▼
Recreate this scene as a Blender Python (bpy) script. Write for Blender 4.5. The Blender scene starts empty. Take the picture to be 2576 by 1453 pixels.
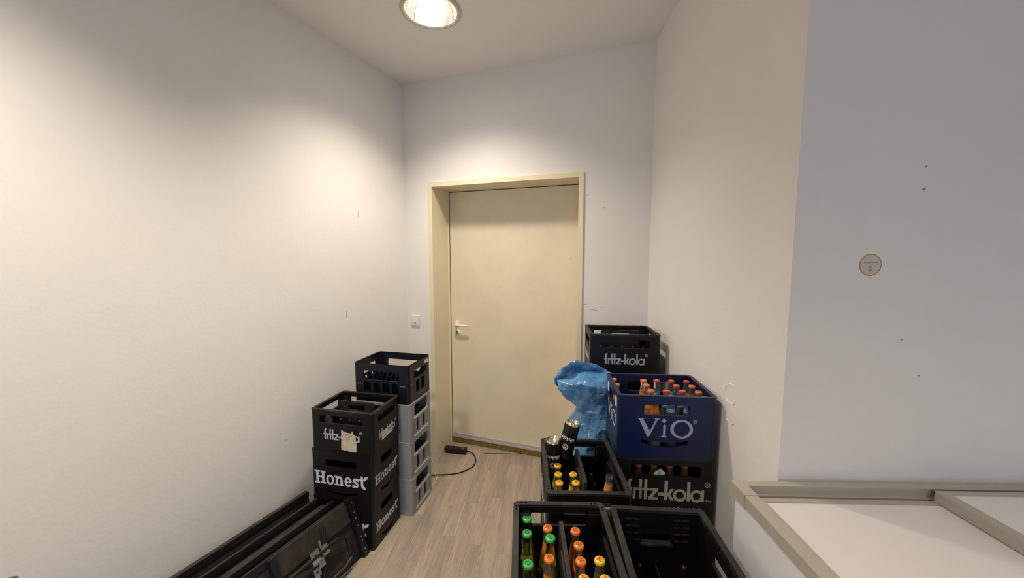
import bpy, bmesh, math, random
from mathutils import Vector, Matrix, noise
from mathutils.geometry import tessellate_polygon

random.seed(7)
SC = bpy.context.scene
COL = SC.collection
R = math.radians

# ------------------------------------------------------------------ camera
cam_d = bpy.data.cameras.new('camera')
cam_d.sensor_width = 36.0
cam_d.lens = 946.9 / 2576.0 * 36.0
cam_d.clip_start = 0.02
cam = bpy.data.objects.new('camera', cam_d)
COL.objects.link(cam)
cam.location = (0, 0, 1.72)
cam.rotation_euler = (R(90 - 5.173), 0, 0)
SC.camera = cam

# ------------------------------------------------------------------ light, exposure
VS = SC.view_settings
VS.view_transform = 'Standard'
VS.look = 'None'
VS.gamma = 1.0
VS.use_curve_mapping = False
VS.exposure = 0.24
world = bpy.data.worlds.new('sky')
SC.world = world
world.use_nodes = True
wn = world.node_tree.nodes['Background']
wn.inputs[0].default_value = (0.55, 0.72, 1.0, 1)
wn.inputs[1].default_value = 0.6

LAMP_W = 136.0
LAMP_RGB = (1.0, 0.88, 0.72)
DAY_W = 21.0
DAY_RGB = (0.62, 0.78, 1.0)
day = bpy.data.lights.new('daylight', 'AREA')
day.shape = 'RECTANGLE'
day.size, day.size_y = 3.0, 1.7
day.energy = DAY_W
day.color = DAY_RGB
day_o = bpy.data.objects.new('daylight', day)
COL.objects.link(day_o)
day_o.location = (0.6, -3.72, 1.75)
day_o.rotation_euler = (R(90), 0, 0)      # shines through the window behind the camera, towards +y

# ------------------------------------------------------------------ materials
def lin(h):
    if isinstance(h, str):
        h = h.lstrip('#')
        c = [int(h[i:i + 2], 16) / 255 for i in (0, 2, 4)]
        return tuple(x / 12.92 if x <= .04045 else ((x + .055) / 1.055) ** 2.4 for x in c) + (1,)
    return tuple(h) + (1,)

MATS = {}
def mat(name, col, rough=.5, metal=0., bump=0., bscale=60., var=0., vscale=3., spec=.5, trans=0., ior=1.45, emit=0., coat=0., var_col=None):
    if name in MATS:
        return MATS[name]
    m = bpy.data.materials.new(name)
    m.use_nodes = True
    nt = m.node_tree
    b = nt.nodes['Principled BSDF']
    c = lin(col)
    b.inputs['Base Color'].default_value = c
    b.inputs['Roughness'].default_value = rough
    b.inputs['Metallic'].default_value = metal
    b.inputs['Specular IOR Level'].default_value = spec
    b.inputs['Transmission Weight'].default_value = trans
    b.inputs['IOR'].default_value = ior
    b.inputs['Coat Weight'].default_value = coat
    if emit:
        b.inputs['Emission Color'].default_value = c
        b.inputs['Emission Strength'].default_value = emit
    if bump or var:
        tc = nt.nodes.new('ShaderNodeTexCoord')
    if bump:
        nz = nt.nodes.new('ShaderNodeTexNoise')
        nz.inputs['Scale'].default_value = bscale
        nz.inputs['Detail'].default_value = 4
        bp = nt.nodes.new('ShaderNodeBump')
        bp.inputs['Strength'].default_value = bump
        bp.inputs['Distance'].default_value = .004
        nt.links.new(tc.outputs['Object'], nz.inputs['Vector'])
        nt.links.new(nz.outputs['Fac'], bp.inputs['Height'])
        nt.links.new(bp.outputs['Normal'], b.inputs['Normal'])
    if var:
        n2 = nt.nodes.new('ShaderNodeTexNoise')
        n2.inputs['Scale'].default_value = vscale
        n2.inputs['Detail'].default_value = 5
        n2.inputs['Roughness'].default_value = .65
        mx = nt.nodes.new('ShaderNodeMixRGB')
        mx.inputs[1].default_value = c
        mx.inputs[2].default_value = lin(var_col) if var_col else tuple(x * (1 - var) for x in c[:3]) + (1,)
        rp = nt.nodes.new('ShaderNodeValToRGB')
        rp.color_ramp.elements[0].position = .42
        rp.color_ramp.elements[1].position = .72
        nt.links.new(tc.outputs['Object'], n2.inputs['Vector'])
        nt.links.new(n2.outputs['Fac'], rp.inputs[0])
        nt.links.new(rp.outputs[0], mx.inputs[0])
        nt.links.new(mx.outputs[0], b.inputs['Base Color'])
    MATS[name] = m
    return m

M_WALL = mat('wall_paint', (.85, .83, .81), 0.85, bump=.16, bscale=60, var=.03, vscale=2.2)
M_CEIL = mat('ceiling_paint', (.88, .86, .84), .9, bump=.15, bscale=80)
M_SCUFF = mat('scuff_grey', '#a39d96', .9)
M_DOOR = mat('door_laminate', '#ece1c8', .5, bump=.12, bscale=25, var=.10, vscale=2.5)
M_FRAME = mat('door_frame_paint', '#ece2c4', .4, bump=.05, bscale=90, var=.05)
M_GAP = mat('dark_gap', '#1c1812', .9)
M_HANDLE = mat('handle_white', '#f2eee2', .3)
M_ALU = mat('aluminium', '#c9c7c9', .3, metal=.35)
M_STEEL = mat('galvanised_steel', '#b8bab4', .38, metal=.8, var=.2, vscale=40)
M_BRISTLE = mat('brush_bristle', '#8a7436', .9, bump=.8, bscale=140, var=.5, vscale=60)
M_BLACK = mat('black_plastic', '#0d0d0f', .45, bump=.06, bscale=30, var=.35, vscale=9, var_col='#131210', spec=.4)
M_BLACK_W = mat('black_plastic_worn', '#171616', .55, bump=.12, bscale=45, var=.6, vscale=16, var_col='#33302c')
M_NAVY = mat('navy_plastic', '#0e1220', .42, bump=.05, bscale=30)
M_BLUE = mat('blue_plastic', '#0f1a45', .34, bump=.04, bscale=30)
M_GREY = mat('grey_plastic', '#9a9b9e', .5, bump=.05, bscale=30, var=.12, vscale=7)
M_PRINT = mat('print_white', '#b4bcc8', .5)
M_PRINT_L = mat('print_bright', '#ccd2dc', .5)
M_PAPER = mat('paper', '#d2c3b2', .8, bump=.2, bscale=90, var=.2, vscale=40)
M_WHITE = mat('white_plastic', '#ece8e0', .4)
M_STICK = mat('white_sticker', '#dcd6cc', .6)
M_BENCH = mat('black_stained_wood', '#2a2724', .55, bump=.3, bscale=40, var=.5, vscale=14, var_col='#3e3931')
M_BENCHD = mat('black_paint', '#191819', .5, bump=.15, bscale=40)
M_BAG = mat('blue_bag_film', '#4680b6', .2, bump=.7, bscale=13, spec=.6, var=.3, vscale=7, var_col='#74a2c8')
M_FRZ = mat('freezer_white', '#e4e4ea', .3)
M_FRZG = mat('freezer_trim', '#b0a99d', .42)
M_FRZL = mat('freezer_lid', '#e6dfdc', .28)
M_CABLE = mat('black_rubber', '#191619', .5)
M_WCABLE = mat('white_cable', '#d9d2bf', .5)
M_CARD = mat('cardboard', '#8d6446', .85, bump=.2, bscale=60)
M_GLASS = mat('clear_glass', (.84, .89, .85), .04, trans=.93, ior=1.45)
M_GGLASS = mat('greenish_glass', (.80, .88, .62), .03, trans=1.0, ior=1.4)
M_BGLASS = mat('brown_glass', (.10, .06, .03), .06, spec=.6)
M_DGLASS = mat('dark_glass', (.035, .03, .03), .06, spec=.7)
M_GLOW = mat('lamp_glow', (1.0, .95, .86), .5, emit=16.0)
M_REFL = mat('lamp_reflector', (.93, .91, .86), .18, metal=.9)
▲
> [Required task]:
Extract the lines exactly, please: the first line of the listing, the line with "R = math.radians", and every line between them, but no pictures.

> [Exercise response]:
Recreate this scene as a Blender Python (bpy) script. Write for Blender 4.5. The Blender scene starts empty. Take the picture to be 2576 by 1453 pixels.
import bpy, bmesh, math, random
from mathutils import Vector, Matrix, noise
from mathutils.geometry import tessellate_polygon

random.seed(7)
SC = bpy.context.scene
COL = SC.collection
R = math.radians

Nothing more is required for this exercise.